• [Directive]:
The required output is the exact run of lines from the line containing "Continue the Blender" to the line containing "LEAD = plain('dark_lead', (0.03, 0.03, 0.032), 0.5, 0.6)", inclusive, and nothing besides.

(Records with scene code)

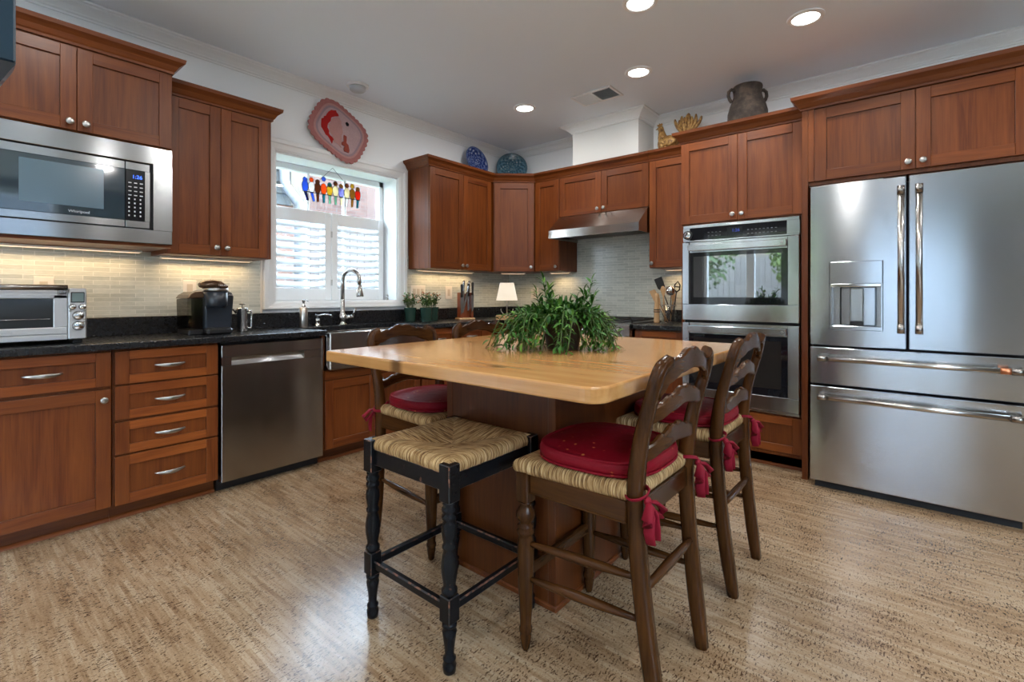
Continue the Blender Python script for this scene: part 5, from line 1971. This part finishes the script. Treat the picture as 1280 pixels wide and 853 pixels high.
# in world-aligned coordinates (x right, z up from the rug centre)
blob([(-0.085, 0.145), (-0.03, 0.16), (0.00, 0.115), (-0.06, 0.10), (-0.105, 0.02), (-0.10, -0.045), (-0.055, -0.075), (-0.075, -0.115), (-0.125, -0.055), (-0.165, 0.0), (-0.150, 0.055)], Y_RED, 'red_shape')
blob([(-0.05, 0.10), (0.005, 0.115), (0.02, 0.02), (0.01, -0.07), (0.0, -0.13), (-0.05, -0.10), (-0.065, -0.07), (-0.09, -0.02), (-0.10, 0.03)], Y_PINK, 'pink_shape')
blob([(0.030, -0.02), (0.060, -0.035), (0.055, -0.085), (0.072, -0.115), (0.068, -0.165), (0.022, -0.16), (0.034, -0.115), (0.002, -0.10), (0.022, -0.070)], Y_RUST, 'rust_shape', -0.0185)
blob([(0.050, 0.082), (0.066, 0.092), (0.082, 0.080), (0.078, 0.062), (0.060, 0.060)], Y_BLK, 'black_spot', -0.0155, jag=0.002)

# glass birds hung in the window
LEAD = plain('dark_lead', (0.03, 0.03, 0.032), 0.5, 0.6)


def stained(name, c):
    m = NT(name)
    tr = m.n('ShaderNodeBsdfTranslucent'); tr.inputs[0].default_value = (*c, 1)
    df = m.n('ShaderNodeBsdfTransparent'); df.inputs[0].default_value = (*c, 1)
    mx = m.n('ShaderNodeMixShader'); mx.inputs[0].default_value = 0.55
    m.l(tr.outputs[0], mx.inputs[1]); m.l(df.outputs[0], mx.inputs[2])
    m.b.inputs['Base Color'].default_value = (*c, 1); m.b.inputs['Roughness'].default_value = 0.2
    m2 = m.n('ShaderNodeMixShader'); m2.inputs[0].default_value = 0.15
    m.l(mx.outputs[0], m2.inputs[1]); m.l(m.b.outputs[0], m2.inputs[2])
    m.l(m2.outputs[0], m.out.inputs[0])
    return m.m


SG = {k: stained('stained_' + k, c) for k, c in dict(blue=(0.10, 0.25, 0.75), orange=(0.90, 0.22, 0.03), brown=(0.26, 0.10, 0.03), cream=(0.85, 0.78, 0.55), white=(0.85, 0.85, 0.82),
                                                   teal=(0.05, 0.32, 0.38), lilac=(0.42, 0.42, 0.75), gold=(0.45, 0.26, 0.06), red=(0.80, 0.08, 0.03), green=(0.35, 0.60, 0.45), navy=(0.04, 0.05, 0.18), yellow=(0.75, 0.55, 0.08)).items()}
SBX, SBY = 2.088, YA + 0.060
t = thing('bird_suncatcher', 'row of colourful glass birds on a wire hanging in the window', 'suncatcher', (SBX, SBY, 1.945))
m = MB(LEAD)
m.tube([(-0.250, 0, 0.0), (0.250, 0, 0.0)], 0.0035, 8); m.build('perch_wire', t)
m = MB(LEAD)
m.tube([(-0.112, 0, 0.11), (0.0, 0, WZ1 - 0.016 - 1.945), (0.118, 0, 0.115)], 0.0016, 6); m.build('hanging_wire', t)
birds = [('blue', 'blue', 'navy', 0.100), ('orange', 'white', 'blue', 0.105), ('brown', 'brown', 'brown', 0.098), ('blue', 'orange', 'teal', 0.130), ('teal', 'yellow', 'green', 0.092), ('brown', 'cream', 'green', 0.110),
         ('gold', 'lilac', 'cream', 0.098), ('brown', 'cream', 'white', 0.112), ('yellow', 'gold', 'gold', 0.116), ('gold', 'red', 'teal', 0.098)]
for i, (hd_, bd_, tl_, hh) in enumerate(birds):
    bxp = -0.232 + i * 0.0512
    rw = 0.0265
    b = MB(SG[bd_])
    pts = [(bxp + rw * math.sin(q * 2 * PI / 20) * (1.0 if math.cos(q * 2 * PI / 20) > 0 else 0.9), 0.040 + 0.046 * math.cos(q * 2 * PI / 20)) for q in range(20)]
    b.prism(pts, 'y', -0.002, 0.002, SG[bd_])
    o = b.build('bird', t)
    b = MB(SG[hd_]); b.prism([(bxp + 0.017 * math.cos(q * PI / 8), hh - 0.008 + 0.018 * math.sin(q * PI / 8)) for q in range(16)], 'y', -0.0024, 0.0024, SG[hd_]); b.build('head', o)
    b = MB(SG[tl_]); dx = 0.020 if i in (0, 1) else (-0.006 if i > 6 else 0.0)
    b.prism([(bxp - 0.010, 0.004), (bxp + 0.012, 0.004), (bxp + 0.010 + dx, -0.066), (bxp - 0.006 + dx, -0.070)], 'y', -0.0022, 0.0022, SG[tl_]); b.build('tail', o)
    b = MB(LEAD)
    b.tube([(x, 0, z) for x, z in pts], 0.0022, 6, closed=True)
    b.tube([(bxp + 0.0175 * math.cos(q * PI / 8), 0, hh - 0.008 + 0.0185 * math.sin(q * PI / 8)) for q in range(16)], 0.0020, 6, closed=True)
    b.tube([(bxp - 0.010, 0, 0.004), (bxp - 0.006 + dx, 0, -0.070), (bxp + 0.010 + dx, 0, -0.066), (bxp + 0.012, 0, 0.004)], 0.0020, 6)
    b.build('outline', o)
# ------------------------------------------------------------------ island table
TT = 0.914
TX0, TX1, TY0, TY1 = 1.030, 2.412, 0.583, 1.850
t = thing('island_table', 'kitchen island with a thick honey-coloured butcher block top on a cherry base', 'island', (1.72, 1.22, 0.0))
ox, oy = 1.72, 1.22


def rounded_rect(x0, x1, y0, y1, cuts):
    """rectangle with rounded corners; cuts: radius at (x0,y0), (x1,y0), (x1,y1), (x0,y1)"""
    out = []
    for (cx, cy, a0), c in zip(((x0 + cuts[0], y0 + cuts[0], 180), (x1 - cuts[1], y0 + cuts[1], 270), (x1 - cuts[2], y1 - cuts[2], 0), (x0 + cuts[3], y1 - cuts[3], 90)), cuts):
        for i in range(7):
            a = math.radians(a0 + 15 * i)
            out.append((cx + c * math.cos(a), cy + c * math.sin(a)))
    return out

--

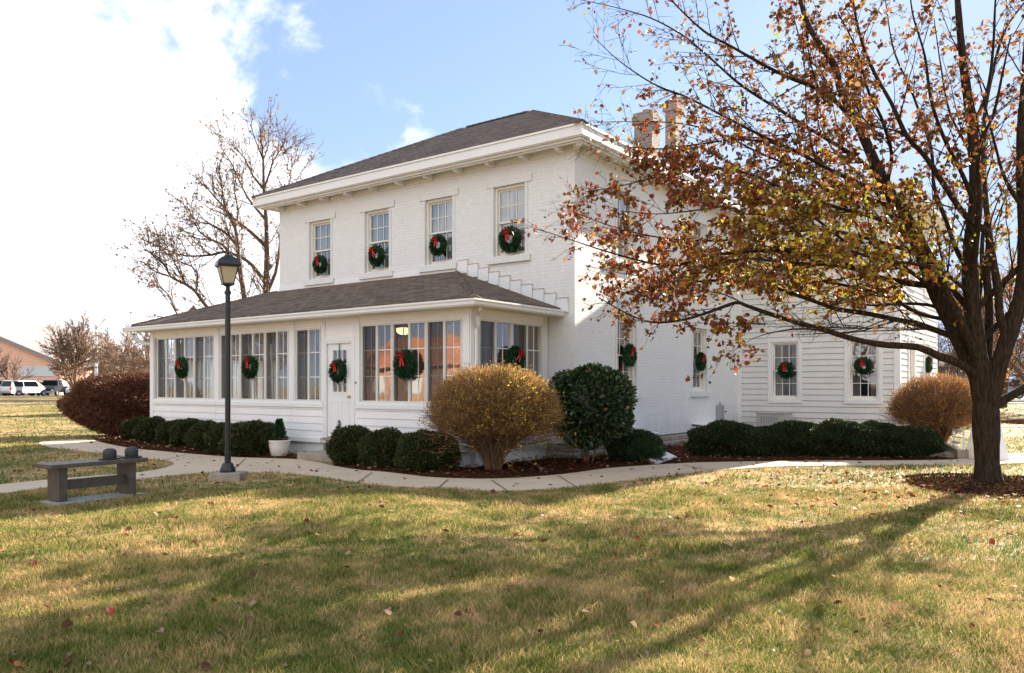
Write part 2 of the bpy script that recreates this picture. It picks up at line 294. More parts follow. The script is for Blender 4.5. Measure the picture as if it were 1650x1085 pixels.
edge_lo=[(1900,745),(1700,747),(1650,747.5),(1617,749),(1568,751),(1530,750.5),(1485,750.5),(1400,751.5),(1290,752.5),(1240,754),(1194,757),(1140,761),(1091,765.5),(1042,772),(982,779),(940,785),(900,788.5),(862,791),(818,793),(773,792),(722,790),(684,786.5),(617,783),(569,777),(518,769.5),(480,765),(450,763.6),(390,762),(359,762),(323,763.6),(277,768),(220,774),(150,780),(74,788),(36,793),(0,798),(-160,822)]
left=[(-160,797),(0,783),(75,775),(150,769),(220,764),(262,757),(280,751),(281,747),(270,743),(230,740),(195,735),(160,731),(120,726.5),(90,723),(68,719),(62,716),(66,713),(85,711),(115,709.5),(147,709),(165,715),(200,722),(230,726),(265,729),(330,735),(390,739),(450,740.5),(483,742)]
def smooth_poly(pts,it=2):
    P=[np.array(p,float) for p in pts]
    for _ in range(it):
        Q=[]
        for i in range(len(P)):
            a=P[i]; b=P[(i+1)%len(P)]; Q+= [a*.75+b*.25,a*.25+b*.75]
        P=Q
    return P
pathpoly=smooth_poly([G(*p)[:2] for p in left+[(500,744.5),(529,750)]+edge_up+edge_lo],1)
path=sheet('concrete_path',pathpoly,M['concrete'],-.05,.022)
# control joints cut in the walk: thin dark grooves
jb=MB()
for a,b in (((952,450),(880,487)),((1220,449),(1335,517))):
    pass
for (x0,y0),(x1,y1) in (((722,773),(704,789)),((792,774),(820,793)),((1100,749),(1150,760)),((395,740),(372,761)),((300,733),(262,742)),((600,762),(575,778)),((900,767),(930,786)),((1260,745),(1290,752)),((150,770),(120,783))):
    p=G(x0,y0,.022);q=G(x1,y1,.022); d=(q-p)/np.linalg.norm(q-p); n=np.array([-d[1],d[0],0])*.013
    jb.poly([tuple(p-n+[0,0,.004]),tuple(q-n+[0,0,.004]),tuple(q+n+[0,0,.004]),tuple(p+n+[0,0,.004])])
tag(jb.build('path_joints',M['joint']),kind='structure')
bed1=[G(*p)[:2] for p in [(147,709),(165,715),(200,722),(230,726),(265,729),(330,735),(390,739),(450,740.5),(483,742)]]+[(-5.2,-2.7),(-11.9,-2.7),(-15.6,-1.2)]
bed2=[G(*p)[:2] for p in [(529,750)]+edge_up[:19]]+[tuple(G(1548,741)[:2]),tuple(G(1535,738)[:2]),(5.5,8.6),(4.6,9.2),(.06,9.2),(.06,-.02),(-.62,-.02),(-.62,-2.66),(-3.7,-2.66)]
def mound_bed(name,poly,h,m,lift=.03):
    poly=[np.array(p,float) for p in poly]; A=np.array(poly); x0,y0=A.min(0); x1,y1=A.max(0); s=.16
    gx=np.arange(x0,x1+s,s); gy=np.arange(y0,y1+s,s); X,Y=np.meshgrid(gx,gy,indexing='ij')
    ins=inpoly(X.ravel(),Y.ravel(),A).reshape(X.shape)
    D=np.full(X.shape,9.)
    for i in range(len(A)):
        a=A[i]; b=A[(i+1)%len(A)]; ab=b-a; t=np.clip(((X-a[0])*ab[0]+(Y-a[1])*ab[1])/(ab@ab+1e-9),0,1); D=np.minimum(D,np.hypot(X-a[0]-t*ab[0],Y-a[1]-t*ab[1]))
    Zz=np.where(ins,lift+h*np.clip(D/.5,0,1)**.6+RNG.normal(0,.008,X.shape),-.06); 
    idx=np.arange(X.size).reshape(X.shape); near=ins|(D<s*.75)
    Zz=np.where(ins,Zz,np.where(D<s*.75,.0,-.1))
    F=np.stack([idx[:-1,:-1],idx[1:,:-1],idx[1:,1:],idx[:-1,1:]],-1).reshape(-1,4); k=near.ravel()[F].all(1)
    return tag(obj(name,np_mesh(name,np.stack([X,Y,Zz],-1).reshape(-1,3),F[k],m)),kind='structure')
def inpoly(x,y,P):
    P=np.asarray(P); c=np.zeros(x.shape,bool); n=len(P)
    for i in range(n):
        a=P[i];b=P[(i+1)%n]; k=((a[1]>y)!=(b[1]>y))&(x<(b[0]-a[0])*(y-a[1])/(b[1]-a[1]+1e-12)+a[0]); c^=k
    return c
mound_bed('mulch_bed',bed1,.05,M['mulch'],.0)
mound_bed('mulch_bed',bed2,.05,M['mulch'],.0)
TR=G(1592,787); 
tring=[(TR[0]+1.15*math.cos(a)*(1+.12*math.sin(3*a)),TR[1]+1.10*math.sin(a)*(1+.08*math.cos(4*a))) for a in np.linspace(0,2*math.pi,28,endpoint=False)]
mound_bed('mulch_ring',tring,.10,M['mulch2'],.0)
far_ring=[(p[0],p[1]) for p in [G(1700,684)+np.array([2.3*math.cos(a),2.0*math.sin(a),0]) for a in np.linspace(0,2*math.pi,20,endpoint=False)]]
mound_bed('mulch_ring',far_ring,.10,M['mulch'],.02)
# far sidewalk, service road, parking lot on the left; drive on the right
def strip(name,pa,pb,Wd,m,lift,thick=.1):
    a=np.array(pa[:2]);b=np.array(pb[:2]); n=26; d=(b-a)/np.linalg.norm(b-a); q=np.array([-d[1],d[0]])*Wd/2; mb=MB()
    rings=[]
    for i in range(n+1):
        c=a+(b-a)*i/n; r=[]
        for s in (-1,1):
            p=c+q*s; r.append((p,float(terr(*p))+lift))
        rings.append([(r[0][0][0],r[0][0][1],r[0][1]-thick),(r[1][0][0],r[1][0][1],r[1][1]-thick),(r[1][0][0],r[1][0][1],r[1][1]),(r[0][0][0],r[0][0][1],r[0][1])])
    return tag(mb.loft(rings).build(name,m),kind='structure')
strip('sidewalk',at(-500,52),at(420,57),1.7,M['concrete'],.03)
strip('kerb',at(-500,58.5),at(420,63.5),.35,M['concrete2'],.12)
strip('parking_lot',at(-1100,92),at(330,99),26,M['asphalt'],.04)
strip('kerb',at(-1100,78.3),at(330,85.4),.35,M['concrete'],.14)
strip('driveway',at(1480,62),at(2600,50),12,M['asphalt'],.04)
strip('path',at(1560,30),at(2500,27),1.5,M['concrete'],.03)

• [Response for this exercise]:
Continue the Blender Python script for this scene: part 5, from line 1971. This part finishes the script. Treat the picture as 1280 pixels wide and 853 pixels high.
# in world-aligned coordinates (x right, z up from the rug centre)
blob([(-0.085, 0.145), (-0.03, 0.16), (0.00, 0.115), (-0.06, 0.10), (-0.105, 0.02), (-0.10, -0.045), (-0.055, -0.075), (-0.075, -0.115), (-0.125, -0.055), (-0.165, 0.0), (-0.150, 0.055)], Y_RED, 'red_shape')
blob([(-0.05, 0.10), (0.005, 0.115), (0.02, 0.02), (0.01, -0.07), (0.0, -0.13), (-0.05, -0.10), (-0.065, -0.07), (-0.09, -0.02), (-0.10, 0.03)], Y_PINK, 'pink_shape')
blob([(0.030, -0.02), (0.060, -0.035), (0.055, -0.085), (0.072, -0.115), (0.068, -0.165), (0.022, -0.16), (0.034, -0.115), (0.002, -0.10), (0.022, -0.070)], Y_RUST, 'rust_shape', -0.0185)
blob([(0.050, 0.082), (0.066, 0.092), (0.082, 0.080), (0.078, 0.062), (0.060, 0.060)], Y_BLK, 'black_spot', -0.0155, jag=0.002)

# glass birds hung in the window
LEAD = plain('dark_lead', (0.03, 0.03, 0.032), 0.5, 0.6)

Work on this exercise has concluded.